According to a press statement sent to Techpoint Africa, the money will be channelled into five Nigerian organisations working across AI upskilling, innovation support, and cybersecurity.

FATE Foundation and the African Institute for Mathematical Sciences (AIMS) will embed an advanced AI curriculum into universities to deepen the country’s technical talent pipeline, while the African Technology Forum (ATF) will run an innovation challenge designed to help developers build real-world AI products.

On the digital safety front, Junior Achievement Africa will expand its online safety curriculum for young people, and the CyberSafe Foundation will build cybersecurity capacity for public institutions.

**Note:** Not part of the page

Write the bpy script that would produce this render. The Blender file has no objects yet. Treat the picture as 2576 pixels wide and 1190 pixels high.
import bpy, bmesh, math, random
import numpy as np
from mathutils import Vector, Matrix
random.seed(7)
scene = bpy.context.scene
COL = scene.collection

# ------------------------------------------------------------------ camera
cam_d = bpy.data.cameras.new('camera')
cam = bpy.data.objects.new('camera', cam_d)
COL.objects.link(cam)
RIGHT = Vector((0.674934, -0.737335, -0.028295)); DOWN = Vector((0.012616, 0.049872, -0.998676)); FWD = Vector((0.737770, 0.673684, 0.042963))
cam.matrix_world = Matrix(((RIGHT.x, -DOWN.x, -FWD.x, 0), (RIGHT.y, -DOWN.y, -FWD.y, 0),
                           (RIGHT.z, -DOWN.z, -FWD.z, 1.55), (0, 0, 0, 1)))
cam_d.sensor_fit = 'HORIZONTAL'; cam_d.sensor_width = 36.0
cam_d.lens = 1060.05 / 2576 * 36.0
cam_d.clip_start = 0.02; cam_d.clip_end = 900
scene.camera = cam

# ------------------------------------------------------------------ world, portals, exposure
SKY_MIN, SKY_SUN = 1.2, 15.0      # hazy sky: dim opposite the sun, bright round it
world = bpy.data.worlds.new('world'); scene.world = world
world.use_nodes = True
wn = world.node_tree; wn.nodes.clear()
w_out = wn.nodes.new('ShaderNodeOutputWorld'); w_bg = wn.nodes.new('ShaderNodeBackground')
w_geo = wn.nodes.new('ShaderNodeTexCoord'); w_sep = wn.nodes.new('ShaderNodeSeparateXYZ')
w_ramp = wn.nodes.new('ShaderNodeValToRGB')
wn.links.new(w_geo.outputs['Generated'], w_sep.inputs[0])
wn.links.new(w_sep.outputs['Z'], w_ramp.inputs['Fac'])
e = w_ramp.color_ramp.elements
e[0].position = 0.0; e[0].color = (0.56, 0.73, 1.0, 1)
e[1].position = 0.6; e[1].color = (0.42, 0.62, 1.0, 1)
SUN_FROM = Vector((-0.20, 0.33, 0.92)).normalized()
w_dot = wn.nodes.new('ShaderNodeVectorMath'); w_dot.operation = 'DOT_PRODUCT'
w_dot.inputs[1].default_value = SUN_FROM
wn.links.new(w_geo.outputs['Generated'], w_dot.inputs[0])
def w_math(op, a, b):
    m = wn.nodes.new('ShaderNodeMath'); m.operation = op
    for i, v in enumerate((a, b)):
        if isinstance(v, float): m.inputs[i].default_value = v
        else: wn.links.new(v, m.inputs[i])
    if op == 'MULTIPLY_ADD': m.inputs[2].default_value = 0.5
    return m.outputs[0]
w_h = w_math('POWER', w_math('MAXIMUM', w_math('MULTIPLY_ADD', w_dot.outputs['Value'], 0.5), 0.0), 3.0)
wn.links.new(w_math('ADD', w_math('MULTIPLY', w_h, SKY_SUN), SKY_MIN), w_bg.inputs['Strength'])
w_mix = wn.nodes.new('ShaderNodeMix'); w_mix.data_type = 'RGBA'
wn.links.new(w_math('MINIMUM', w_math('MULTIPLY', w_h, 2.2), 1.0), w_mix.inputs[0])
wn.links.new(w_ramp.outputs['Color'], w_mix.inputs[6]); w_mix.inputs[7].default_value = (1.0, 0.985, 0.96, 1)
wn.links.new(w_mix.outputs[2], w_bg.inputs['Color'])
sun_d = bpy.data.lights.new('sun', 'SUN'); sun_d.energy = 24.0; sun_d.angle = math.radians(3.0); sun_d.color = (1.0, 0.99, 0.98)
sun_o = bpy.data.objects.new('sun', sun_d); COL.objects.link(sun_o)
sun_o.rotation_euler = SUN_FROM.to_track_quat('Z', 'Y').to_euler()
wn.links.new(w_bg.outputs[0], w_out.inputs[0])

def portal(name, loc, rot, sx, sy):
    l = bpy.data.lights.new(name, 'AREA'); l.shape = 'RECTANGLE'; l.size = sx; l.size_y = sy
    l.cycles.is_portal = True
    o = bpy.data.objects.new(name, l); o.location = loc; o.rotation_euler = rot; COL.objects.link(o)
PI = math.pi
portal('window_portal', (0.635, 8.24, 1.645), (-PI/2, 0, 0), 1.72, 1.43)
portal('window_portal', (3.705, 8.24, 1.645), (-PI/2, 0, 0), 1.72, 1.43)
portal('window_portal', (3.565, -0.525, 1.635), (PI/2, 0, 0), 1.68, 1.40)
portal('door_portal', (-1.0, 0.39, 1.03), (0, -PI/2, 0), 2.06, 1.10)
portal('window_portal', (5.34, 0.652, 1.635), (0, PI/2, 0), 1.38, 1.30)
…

The Minister of Communications, Innovation and Digital Economy, Bosun Tijani, said the intervention comes at a critical moment as Nigeria looks to harness the projected $15 billion economic value AI could add to its GDP by 2030.

He described the initiative as an example of private-sector support needed to “nurture talent, strengthen infrastructure, and advance national AI priorities.”

This news follows the launch of Google’s AI Skilling Blueprint for Africa, which aims to help Africa close its critical skills gap.

These initiatives are important as Africa holds just 1% of global AI talent, reflecting a wide gap when it comes to specialised AI talent. Despite these, young talents like Abiodun Adetona of Decide, Saheed Azeez of YarnGPT, and Obinna Chimdi of ChatATP are still springing up.

Meanwhile, Nigeria’s universities still struggle with gaps in AI-focused faculty and research infrastructure, a challenge FATE Foundation says this initiative directly targets.

Google’s Director for West Africa, Olumide Balogun, noted that the company has invested heavily in Nigeria’s digital ecosystem over the past decade, citing the Equiano subsea cable and the 2023 Skills Sprint programme, which trained over 20,000 people in digital and AI skills.

The new funding, he said, is aimed at ensuring Nigerians can participate meaningfully in the global AI economy while operating in a safer digital environment.